After he left the front, it was 10 years before Gilson could bring himself to talk about the war. He remembers it as a series of “colossal mistakes” — men “killed for nothing,” including two of his companions who died almost as soon as they reached the front.

The dean of France’s Great War veterans is Maurice Floquet, 110 years old, who still has a lump of lead in his head and one arm as a legacy of his role in the infantry.

After managing a garage, he retired in 1952 and still leads a normal life, according to his daughter.

Not more than a few dozen around the world are still alive to witness to the conflict.

Armistice day on November 11 is not marked in Germany, and historians are unable to say whether there are any survivors there.

The Veterans Agency in Britain says there are no more than a dozen survivors. The Daily Telegraph said only nine survivors live in Britain, all of them well over 100 years old.

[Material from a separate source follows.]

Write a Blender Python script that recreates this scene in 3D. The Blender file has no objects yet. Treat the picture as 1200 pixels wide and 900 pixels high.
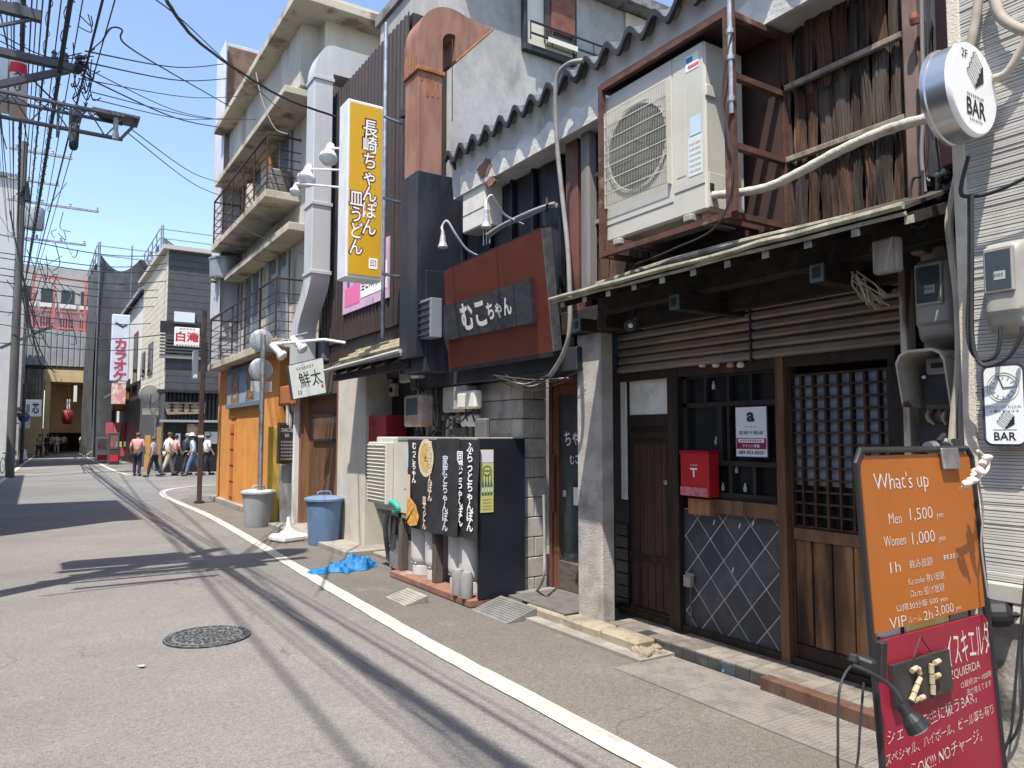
import bpy, math, random
import numpy as np
from mathutils import Vector, Matrix
R = math.radians
random.seed(7)
sc = bpy.context.scene
col = sc.collection

# ------------------------------------------------------------------ camera
FPX = 870.0
CAM = Vector((0, 0, 1.6))
YAW = math.atan(560 / math.hypot(870, 60))
PIT = math.atan(60 / 870)
cam = bpy.data.cameras.new('camera'); cam.sensor_width = 36; cam.lens = FPX / 1200 * 36
cam.clip_start = 0.05; cam.clip_end = 2000
cam_o = bpy.data.objects.new('camera', cam); col.objects.link(cam_o)
cam_o.location = CAM; cam_o.rotation_euler = (R(90) + PIT, 0, -YAW)
sc.camera = cam_o

# ------------------------------------------------------------------ sky, sun, exposure
SUN = Vector((-0.36, -0.28, 1)).normalized()
w = bpy.data.worlds.new('World'); sc.world = w; w.use_nodes = True
wn = w.node_tree.nodes; wl = w.node_tree.links
bg = wn['Background']; sky = wn.new('ShaderNodeTexSky'); sky.sky_type = 'NISHITA'; sky.sun_disc = False
sky.sun_elevation = math.asin(SUN.z); sky.sun_rotation = math.atan2(SUN.x, SUN.y)
sky.air_density = 1.0; sky.dust_density = 1.2; sky.ozone_density = 1.0
wl.new(sky.outputs[0], bg.inputs[0]); bg.inputs[1].default_value = 0.15
sun = bpy.data.lights.new('sun', 'SUN'); sun.energy = 4.0; sun.angle = R(0.53); sun.color = (1, 0.94, 0.85)
sun_o = bpy.data.objects.new('sun', sun); col.objects.link(sun_o)
sun_o.rotation_euler = (-SUN).to_track_quat('-Z', 'Y').to_euler(); sun_o.location = (-20, -15, 40)
sc.view_settings.view_transform = 'Standard'; sc.view_settings.look = 'None'
sc.view_settings.exposure = 1.0; sc.view_settings.gamma = 1; sc.view_settings.use_curve_mapping = False

# ------------------------------------------------------------------ measuring helpers (photo pixel -> point on a known plane)
_fw = Vector((math.sin(YAW) * math.cos(PIT), math.cos(YAW) * math.cos(PIT), math.sin(PIT)))
_rt = Vector((math.cos(YAW), -math.sin(YAW), 0)); _up = _rt.cross(_fw)
def ray(u, v): return _fw + _rt * ((u - 600) / FPX) + _up * ((450 - v) / FPX)
def PX(u, v, x): r = ray(u, v); return CAM + r * (x / r.x)
def PY(u, v, y): r = ray(u, v); return CAM + r * (y / r.y)
def PZ(u, v, z=0.0): r = ray(u, v); return CAM + r * ((z - CAM.z) / r.z)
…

“I saw many of my friends who went to fight never come back. It was tragic,” it quoted Bill Stone, 105, as saying. Stone, who walked at a memorial service at the Cenotaph in London last year behind three comrades in wheelchairs.

Canada counts five veterans, while the Italian ministry of defense listed about 30 at the end of last year.

Russia apparently has no surviving veterans, and there cannot be more than a handful in the countries that made up the Austro-Hungarian empire.

There was one known, 108-year-old survivor in Hungary, while the last survivor of the million Czechs who fought among the empire’s forces died in August 2003 at the age of 107.